Scripts that build scenes:
----------

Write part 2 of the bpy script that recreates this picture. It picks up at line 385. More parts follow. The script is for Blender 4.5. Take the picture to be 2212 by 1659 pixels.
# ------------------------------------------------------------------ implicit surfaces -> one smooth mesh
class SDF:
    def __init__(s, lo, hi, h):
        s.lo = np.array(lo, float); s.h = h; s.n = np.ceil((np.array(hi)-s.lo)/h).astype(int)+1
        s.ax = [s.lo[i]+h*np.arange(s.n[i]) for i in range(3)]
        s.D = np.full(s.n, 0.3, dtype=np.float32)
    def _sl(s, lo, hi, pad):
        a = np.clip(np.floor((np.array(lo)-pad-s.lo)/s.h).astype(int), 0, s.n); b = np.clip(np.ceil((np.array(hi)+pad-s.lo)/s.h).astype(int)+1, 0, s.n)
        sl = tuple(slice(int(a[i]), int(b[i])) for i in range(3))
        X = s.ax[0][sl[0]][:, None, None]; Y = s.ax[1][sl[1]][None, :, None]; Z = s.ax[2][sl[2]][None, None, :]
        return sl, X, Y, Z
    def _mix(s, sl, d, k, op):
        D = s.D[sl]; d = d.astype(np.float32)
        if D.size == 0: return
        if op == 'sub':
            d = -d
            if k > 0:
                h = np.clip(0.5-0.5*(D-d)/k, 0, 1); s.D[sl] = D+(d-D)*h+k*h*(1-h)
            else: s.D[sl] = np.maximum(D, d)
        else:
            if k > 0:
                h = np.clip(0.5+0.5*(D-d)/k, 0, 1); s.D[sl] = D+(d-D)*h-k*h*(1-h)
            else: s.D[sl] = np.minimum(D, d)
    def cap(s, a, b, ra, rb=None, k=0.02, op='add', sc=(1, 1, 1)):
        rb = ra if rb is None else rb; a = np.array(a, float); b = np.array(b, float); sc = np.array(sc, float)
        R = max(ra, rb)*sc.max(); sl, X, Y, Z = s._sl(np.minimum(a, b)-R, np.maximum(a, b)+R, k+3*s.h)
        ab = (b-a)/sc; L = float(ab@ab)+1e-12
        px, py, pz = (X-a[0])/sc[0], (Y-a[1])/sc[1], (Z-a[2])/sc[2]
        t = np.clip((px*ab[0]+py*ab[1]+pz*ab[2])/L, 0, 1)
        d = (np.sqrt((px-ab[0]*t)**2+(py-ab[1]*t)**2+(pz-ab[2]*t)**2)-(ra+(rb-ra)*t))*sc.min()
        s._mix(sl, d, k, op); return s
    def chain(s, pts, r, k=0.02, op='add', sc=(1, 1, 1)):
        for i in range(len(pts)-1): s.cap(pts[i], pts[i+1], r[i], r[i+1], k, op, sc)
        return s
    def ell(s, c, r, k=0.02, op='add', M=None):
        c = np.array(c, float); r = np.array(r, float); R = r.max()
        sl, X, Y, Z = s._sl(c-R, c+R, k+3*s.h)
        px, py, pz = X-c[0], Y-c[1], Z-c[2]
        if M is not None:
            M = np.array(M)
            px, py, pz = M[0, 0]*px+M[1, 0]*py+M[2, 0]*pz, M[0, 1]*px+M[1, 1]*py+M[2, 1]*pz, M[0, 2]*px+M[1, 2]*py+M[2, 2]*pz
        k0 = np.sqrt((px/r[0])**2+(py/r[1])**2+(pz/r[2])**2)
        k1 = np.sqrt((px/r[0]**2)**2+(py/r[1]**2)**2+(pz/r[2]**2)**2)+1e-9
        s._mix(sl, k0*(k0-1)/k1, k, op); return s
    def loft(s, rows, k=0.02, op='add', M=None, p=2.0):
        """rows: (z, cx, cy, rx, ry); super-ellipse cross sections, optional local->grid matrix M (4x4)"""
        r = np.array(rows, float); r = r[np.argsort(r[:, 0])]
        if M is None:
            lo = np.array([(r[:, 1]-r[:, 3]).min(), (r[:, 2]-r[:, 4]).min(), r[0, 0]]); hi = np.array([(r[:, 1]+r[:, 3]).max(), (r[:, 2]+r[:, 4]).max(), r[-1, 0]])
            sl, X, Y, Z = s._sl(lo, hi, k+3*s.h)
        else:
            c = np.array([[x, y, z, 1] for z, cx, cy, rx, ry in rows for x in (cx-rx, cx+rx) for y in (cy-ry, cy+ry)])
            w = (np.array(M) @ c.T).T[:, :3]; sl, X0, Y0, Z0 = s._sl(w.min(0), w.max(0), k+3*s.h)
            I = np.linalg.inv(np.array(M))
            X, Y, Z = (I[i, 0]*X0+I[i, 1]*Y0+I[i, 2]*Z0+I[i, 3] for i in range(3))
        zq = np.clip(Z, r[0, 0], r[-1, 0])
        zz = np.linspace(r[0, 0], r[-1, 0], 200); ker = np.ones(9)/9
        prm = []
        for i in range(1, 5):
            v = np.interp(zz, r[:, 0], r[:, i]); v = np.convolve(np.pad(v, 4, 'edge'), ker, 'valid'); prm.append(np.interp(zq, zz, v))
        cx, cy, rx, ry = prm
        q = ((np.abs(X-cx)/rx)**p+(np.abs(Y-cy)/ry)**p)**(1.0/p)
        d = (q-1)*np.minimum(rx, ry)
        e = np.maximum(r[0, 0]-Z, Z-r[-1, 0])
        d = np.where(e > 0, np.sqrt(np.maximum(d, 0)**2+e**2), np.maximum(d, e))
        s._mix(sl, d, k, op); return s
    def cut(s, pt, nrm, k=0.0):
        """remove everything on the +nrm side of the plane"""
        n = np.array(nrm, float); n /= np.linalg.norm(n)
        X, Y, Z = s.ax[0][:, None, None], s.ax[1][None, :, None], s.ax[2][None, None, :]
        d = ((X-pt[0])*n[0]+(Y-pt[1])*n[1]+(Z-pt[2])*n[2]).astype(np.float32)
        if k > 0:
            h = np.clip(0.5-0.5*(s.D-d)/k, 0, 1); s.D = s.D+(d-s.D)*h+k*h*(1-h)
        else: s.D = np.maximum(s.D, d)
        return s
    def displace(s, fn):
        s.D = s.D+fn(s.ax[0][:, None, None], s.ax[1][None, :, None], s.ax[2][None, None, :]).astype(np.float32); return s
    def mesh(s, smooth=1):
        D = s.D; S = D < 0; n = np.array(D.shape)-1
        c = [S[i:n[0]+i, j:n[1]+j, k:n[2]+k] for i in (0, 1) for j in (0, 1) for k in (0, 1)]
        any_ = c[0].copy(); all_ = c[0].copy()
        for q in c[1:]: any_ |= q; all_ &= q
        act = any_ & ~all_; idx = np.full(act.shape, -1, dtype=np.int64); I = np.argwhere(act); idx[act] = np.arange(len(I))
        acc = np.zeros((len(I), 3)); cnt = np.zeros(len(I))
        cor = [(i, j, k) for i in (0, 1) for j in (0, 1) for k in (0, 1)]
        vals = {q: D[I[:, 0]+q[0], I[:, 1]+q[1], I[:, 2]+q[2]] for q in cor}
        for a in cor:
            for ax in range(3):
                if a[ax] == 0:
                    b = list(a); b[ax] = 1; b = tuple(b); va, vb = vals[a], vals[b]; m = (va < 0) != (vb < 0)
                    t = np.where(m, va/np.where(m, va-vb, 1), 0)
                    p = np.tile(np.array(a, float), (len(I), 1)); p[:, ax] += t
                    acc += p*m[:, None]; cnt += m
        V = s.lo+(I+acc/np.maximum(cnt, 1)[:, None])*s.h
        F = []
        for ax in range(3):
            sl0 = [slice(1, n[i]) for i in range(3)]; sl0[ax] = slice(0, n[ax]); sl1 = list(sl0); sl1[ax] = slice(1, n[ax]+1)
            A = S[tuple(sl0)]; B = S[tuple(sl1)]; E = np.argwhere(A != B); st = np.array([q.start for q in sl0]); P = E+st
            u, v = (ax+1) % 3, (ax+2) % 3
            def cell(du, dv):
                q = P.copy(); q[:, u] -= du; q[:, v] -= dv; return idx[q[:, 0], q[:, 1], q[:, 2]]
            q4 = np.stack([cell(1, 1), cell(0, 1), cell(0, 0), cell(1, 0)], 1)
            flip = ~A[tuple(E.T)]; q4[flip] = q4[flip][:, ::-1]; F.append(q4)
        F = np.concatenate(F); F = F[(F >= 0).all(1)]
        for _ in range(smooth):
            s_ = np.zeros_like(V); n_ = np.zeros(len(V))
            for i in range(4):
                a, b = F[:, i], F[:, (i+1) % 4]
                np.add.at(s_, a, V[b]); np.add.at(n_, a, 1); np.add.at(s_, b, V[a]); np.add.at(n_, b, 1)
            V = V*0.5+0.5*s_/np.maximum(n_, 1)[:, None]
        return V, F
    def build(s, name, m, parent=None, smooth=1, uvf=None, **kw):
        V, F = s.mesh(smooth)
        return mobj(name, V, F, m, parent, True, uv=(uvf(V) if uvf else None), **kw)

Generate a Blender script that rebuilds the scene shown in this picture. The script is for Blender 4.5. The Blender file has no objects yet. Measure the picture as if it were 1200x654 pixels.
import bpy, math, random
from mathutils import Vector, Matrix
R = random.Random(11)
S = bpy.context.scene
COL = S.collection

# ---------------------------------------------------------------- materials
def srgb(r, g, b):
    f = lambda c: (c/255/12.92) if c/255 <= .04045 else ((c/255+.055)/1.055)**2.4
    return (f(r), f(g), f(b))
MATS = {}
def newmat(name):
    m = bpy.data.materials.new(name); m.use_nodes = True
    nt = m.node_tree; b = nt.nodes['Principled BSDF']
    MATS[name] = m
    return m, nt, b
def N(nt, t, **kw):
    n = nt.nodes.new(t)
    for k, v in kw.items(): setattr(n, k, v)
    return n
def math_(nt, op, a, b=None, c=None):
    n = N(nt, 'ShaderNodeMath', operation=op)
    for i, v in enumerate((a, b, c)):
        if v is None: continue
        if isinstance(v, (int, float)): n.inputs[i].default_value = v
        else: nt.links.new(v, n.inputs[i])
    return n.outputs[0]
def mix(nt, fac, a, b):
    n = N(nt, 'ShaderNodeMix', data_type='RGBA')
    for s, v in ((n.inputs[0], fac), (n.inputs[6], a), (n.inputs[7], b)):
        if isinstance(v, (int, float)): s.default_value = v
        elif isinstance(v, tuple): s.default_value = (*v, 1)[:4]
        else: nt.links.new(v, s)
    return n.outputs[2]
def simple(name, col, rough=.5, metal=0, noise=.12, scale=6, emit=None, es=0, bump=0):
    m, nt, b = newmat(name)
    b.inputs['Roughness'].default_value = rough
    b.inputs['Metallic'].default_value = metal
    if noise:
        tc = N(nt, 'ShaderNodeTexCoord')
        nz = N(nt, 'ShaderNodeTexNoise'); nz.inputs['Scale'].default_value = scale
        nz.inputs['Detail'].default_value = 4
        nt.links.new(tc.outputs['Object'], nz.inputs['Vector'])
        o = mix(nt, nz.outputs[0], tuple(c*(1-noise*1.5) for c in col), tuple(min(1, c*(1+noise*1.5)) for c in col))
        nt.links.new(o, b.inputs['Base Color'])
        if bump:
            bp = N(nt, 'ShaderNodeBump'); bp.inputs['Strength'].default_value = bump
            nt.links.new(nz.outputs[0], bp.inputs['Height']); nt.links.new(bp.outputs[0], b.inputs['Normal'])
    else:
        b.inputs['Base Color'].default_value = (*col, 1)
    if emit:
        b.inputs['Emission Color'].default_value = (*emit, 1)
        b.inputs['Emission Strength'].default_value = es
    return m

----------

## Do this
Reproduce word for word the material above, beginning with the line that contains "Generate a Blender" and ending with the line that contains "COL = S.collection".

## The output
Generate a Blender script that rebuilds the scene shown in this picture. The script is for Blender 4.5. The Blender file has no objects yet. Measure the picture as if it were 1200x654 pixels.
import bpy, math, random
from mathutils import Vector, Matrix
R = random.Random(11)
S = bpy.context.scene
COL = S.collection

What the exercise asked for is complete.